America has strayed from the age-old ideal of keeping cities as cities, towns as towns and country as country. In the Chicago area, the population grew by only 4.1 percent between 1970 and 1990, but residential land use soared by 46 percent, gobbling close to 450 square miles of farmland. In Pennsylvania, the number of urban residents decreased by 17 percent between 1950 and 1990, while the number of rural dwellers increased by 20 percent.

Four decades ago, Los Angeles County led the nation in agricultural production, scoring $156 million at the farm gate. Today, Fresno County leads the nation in agricultural production with $3 billion in volume annually. But farmland there is also under siege.

We must do more to protect farmland - and reduce traffic congestion, stabilize the cost of community services and avoid a landscape pocked by subdivisions. California has no comprehensive policy on agricultural land use despite being the nation’s top agricultural state. While California’s counties and cities are required to have comprehensive growth plans and the state’s Williamson Act was written to conserve ag land, somehow farmland continues to fall through the cracks.

Local communities can play an important role by implementing protective zoning, adopting land-use plans that limit development and contain urban expansion, and through Purchase of Agricultural Conservation Easements. Such PACE programs compensate farmers who voluntarily forgo their development rights, thereby spreading the cost of farmland protection and its multiple benefits throughout society.

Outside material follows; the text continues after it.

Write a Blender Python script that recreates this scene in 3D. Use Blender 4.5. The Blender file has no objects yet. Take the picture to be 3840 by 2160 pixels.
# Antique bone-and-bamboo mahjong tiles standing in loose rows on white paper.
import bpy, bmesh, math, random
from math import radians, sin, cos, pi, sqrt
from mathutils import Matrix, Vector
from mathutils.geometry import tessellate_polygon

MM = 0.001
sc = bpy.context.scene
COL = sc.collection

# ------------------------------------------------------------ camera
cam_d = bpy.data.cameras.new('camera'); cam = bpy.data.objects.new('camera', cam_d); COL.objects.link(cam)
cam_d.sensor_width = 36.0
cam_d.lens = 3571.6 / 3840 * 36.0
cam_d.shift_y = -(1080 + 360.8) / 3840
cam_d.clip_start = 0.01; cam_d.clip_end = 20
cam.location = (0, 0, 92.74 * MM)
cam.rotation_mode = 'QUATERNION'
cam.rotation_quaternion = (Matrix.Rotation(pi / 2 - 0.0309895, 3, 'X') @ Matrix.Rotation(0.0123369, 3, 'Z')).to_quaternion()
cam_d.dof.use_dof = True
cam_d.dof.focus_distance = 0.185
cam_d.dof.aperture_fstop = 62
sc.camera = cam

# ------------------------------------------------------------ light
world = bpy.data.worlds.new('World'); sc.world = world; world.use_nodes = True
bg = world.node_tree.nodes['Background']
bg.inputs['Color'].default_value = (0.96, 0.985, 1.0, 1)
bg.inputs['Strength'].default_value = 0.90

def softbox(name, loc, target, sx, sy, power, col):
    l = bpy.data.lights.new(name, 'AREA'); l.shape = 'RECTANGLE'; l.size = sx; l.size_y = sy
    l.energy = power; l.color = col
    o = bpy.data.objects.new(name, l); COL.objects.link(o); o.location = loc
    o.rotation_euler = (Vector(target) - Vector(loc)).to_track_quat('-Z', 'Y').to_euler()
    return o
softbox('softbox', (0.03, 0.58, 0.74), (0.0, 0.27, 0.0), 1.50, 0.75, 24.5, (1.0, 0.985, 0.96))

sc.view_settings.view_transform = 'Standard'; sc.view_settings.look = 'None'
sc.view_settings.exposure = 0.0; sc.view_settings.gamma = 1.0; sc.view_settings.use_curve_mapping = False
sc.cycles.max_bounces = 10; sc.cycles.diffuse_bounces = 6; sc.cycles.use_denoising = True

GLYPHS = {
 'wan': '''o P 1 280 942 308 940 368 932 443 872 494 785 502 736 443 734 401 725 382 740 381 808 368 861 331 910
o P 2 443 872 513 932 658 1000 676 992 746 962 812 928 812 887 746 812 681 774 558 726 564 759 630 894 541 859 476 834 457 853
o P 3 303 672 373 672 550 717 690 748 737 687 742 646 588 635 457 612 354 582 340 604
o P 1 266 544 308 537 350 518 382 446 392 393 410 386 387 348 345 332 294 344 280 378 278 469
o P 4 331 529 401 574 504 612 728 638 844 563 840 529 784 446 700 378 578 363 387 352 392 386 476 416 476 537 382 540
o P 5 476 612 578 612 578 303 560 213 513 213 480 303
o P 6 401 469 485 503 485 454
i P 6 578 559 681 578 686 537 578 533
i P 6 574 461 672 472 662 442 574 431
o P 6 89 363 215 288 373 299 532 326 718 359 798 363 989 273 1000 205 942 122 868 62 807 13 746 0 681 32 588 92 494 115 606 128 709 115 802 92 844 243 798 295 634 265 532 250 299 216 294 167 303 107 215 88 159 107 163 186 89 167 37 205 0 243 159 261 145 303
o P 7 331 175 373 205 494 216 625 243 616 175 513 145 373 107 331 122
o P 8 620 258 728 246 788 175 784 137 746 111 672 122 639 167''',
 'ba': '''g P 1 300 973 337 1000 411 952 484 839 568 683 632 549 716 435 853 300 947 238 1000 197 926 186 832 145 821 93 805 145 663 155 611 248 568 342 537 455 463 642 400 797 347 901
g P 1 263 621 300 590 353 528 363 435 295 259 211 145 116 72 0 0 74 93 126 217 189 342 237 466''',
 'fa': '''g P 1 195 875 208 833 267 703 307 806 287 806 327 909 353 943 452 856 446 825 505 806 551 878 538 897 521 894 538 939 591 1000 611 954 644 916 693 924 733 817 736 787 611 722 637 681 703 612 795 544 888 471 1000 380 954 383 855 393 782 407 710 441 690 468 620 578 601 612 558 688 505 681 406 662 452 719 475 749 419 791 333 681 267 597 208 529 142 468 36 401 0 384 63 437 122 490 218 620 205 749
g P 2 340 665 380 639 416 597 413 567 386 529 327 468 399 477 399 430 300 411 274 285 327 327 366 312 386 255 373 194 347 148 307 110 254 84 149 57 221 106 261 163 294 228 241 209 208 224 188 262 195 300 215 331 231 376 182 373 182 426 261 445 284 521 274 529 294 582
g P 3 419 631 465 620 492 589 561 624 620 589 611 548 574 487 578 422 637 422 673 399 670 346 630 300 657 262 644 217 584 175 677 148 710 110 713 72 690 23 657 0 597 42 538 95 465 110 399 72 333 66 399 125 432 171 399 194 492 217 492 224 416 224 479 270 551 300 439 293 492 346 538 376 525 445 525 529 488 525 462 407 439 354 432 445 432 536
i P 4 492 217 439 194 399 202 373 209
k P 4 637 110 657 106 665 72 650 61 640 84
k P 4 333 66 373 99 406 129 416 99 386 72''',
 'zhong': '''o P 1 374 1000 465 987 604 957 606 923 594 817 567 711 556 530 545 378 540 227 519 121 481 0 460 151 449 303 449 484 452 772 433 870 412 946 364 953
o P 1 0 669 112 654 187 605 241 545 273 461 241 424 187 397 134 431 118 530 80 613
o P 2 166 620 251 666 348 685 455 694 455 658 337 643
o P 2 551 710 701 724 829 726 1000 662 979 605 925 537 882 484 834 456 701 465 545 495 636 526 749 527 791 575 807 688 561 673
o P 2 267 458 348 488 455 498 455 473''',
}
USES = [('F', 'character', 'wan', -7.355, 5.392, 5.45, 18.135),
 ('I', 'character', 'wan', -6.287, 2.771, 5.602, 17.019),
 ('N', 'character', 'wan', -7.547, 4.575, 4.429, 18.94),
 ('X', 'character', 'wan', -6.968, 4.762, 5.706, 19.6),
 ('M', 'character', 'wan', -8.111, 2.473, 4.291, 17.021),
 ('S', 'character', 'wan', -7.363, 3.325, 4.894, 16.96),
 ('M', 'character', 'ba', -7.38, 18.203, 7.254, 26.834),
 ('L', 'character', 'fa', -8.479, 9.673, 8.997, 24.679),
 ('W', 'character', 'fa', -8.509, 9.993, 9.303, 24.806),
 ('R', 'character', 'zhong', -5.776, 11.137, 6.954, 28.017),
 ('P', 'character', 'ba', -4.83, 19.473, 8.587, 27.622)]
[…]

In the last few years, one California county, Sonoma, has committed to growth management and farmland protection, approving a PACE program and community separator policy that includes urban growth boundaries. The county’s cities are setting guidelines for the location of new residential and commercial growth to ensure sprawl does not overrun the county, blurring city limits and paving over farmland and open space.

While flooding took a toll in Sonoma County, it undoubtedly would have been worse if farmland there had been replaced with the shingled roofs of new homes and the concrete strips of new highways.